Description by Ray Delaforce for Section 4 of UFT216

Feed: Dr. Myron Evans
Posted on: Friday, April 27, 2012 12:04 AM
Author: metric345
Subject: Description by Ray Delaforce for Section 4 of UFT216

This is the description by Ray Delaforce of these amazing properties of the conventional ellipse, hyperbola and parabola, taught at every good school. As far as I know these properties were all hitherto unknown, and are all for x = 1. As soon as x varies a complete new fractal type subject appears.

In a message dated 27/04/2012 00:08:16 GMT Daylight Time, writes:

Prof. Evans,

I wondered about the same thing: For epsilon=1 there is obviously a “singularity” where r -> infinity, so what distinguishes a parabola from a hyperbola, both having singularities in the equation, r = alpha/(i+epsilon*cos(x*theta))?

Attached is a combined plot for epsilon < 1, epsilon = 1, and three values of epsilon > 1 (alpha=1 and x=1 for all plots).

One important thing I did was to plot a range of theta for a large number of periods (to make sure passage thru any singularities and to show any pattern that may emerge — my plotting software has a setting to suppress divide-by-zero errors and keep going).

What I found was one difference between a parabola and a hyperbola is that the parabola has a single point per period which is singular and the value of the radius is ALWAYS POSITIVE. The singularity of the parabola can be considered an arbitrarily large POSITIVE value as well because arbitrarily large values of the radius on either side of infinity is positive.

However, plotting a multi-period hyperbola produces what at first appears to be two STRAIGHT LINES between the “other side of the universe” and r=0!

In reality, for a hyperbola, there are TWO SINGULARITIES per period, each having an associated theta value. Between these two singularity points is a range of theta which produces the ‘conventional hyperbola’ having positive radius value, but there is a range of theta producing negative radius value. Also each singularity of the hyperbola is different that of the parabola as the hyperbolic singularities are approached on one side from the positive direction but from the other side from the negative direction. This Is the reason why the ‘non-conventional’ trajectory of a hyperbola has two straight lines in polar coordinates: In Cartesian coordinates there are both (+) and (-) ‘way out there’ directions, while in polar coordinates ‘way out there’ is always positive r. If one allows negative values in the polar coordinate system, there is only one way for it to go – ‘deeper’ into the r=0 area, so a polar plot of a +/- singularity point is a straight line between r=0 and r = +infinity, but notice that polar infinities HAVE A DEFINITE VALUE OF THETA!!

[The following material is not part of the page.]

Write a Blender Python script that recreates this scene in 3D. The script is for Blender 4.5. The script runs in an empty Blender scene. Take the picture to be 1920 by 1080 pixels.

I’ve made a second plot which allows negative r and one can see this. There is a surprise – each hyperbola has a loop in the negative radius area! Also, plotting for both negative and positive radius values shows with more emphasis how a hyperbola curves away in the positive radius area. The parabola appears to maintain almost straight lines which gradually spread apart as it approaches (+)infinity.